:: Source material

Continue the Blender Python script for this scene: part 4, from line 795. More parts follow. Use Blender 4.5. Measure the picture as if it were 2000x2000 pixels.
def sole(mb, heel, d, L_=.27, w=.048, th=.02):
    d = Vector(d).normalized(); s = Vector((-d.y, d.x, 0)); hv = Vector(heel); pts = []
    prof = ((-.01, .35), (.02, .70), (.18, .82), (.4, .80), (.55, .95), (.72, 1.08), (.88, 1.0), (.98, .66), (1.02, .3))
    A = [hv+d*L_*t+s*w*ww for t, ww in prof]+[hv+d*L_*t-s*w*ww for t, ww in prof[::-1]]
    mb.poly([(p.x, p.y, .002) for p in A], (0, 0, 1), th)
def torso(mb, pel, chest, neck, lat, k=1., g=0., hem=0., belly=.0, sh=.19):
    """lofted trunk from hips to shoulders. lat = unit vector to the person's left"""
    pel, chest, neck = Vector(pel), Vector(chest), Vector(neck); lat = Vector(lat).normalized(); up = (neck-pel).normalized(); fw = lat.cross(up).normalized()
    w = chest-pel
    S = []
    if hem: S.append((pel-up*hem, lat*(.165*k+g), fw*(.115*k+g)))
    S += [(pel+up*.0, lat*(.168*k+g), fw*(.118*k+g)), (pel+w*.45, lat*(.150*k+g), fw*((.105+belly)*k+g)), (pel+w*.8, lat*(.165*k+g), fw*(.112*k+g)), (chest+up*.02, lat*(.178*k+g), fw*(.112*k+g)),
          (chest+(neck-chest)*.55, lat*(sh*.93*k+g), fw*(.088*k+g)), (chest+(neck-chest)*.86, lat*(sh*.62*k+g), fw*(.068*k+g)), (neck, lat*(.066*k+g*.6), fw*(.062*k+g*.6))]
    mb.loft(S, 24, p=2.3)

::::

- Short exercise -
Write down every line of the data exactly as it appears above.

- Task answer -
Continue the Blender Python script for this scene: part 4, from line 795. More parts follow. Use Blender 4.5. Measure the picture as if it were 2000x2000 pixels.
def sole(mb, heel, d, L_=.27, w=.048, th=.02):
    d = Vector(d).normalized(); s = Vector((-d.y, d.x, 0)); hv = Vector(heel); pts = []
    prof = ((-.01, .35), (.02, .70), (.18, .82), (.4, .80), (.55, .95), (.72, 1.08), (.88, 1.0), (.98, .66), (1.02, .3))
    A = [hv+d*L_*t+s*w*ww for t, ww in prof]+[hv+d*L_*t-s*w*ww for t, ww in prof[::-1]]
    mb.poly([(p.x, p.y, .002) for p in A], (0, 0, 1), th)
def torso(mb, pel, chest, neck, lat, k=1., g=0., hem=0., belly=.0, sh=.19):
    """lofted trunk from hips to shoulders. lat = unit vector to the person's left"""
    pel, chest, neck = Vector(pel), Vector(chest), Vector(neck); lat = Vector(lat).normalized(); up = (neck-pel).normalized(); fw = lat.cross(up).normalized()
    w = chest-pel
    S = []
    if hem: S.append((pel-up*hem, lat*(.165*k+g), fw*(.115*k+g)))
    S += [(pel+up*.0, lat*(.168*k+g), fw*(.118*k+g)), (pel+w*.45, lat*(.150*k+g), fw*((.105+belly)*k+g)), (pel+w*.8, lat*(.165*k+g), fw*(.112*k+g)), (chest+up*.02, lat*(.178*k+g), fw*(.112*k+g)),
          (chest+(neck-chest)*.55, lat*(sh*.93*k+g), fw*(.088*k+g)), (chest+(neck-chest)*.86, lat*(sh*.62*k+g), fw*(.068*k+g)), (neck, lat*(.066*k+g*.6), fw*(.062*k+g*.6))]
    mb.loft(S, 24, p=2.3)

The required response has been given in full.